Citadel Securities fined $275k for reporting violations after $700k fine in 2020
While claiming Citadel Securities had no relevant disciplinary history prior to this $275,000 settlement, FINRA did fine Citadel $700,000 for trading ahead of inactive OTC customer orders in a settlement last year.

Citadel Securities LLC has been fined $275,000 by FINRA amid reporting violations. The firm has been a FINRA member since 2005 and had no relevant disciplinary history prior to this, the authority said.
The Chicago-based firm engages in market making and provides execution services in U.S. equities, options, government securities, and foreign exchange products.
FINRA found that, from July 2017 through October 2019, Citadel Securities had multiple issues with correctly reporting Treasury transactions to the Trade Reporting and Compliance Engine (TRACE) causing violations of FINRA Rules 6730 and 2010.
This has resulted in incorrectly reporting internal transfers as Treasury transactions, when they were not reportable, as well as failing to append the “No Remuneration” indicator to TRACE reports for certain Treasury transactions between affiliates. Citadel also failed to include the correct contra-party type in its TRACE reports for certain affiliate transactions.
Citadel’s supervisory system, including written supervisory procedures (WSPs) was found to be “not reasonably designed to achieve compliance with TRACE reporting rules because it could only detect violations that would generate automatic alerts. In all cases, the incorrect TRACE reports involved internal position transfers or transactions with affiliates and did not involve transactions with clients”, according to the letter of acceptance, waiver, and consent.
While claiming Citadel Securities had no relevant disciplinary history prior to this $275,000 settlement, FINRA did fine Citadel $700,000 for trading ahead of inactive OTC customer orders in a settlement last year.
Citadel Securities agreed to pay the fine for alleged violations concerning FINRA Rule 5320 (Prohibition Against Trading Ahead of Customer Orders) and FINRA Rule 6460 (Display of Customer Limit Orders).
Citadel Securities established an Over-the-Counter equity trading desk in late 2011. It received orders from the firm’s broker-dealer clients on behalf of its customers.
The firm sought to program the OTC Desk trading systems to comply with the Trading Ahead and Limit Order Display Rules by providing customer orders automated order protection, quote display, and execution.
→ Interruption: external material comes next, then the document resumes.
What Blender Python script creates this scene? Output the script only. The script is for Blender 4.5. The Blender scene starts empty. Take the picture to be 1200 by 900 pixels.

However, from September 2012 through mid-September 2014, Citadel Securities employed pre-trade controls, settings and processes that removed hundreds of thousands of OTC customer orders from that logic. While those controls, settings and processes had multiple purposes, they shared a principal purpose of directing mostly larger OTC customer orders for manual review and/or handling. Impacted orders were rendered inactive until the completion of a manual trader review.
While OTC customer orders were inactive, Citadel Securities, in many instances, as part of its market-making activities, traded for its own account on the same side of the market at prices that would have satisfied the orders, without immediately thereafter executing them up to the size and at the same or better price as it traded for its own account.
To assess the potential trading ahead impact, FINRA reviewed Citadel Securities’ handling of OTC customer orders in an inactive state awaiting manual trader review during the sample month of February 2014. Based on this review, in 559 instances, Citadel Securities traded ahead of 415 inactive OTC customer orders.
Citadel Securities also failed to establish a supervisory system, including written supervisory procedures (WSPs), reasonably designed to achieve compliance with Trading Ahead and Limit Order Display Rules for OTC customer orders.